Essentially the client has a very large mysql database. The application itself handles backup, properly dumping the mysql databases for us/Duplicati to handle. [We don’t have to manage doing backups of in-use DB files, etc.]

So, we’re just backing up the “backups” the application makes.

The files we get are both tar.gz and tar [only] files.

The “problem” is deduplication.
The size of the “backup” before we hand it to Duplicati is ~100G. A daily delta is about 50G - so dedup is doing something, but not nearly as much as I’d expect.

So, some questions about dedup.
Is tar going to impact deduplication substantially?
I assume tar.gz may well do so; since, as the data changes, the compression will produce [I think] pretty substantially different output files, and that will make dedup a lot more difficult. [And Duplicati, IIRC, uses a fairly simple dedup process that likely won’t “catch” this.]

So, suggestions as to maximize the dedup process would be helpful.

TIA
-Greg

Tar may impact deduplication.

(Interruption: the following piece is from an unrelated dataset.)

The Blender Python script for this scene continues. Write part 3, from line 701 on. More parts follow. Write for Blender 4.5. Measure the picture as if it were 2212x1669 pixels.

It depends on how your data is changed, but essentially, if you put some stuff into the beginning of the tar it will affect how Duplicati cuts the file into blocks and then fewer blocks will be “duplicates”.
You’ll get more consistent block deduplication with many smaller .sql files (if your application dumps to separate sql files anyway).

Yup. gunzip completely screws over dedup because any tiny change can change the entire result. Additionally, Duplicati won’t compress .gz files, so by compressing it to .gz you’ve forced Duplicati to put raw gunzip data into it’s zip archives.

I would dump each table into it’s own sql file and leave them untouched in a folder.